Kompas Jateng, 14 November 2008
Makna golput yang lahir atas reaksi terhadap praktik politik Golkar 37 tahun silam tidak dapat dipahami sama dengan golput masa kini.
Selain itu, apabila memilih ketika pemilu dianggap sebagai hak warga negara, memilih untuk tidak memilih pun harus dipahami dalam rangka penyaluran hak tersebut.

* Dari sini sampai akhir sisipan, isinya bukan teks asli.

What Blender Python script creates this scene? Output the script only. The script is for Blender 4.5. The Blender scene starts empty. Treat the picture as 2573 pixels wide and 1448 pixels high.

Pada masa lalu, golput yang dideklarasikan Arief Budiman dkk diungkapkan sebagai wujud perlawanan terhadap sistem politik yang tidak memberi ruang demokratis untuk memilih. Hal ini berimbas kepada terbangunnya pemerintahan yang tidak demokratis. Pada saat ini, dengan tingkat demokrasi Indonesia sebagai salah satu yang terbaik di Asia, hampir tidak ada alasan untuk memilih golput sebagai reaksi terhadap proses pemilihan. Golput lebih disebabkan karena kekecewaan terhadap elite politik yang dihasilkan dalam pemilu.
Harus dipahami, mencoblos dalam pemilu bukan satu-satunya sarana untuk menyampaikan aspirasi politik dan tidak menunjukkan tingkat budaya politik. Kesadaran politik masyarakat Indonesia sekarang ini sangat tinggi dan cepat tanggap dalam melihat fenomena politik. Tidak sedikit pejabat daerah yang turun dari jabatannya karena gesitnya masyarakat mengawasi roda pemerintahan. Tingginya kesadaran politik inilah yang menciptakan transformasi luar biasa politik Indonesia dalam 10 tahun terakhir. Budaya politik Indonesia meloncat dari yang tadinya Parokial (tidak peduli) menjadi Subject (pelaku) (Larry Diamond, 1993). Artinya semakin tinggi tingkat golput tidak berarti semakin rendah budaya politik.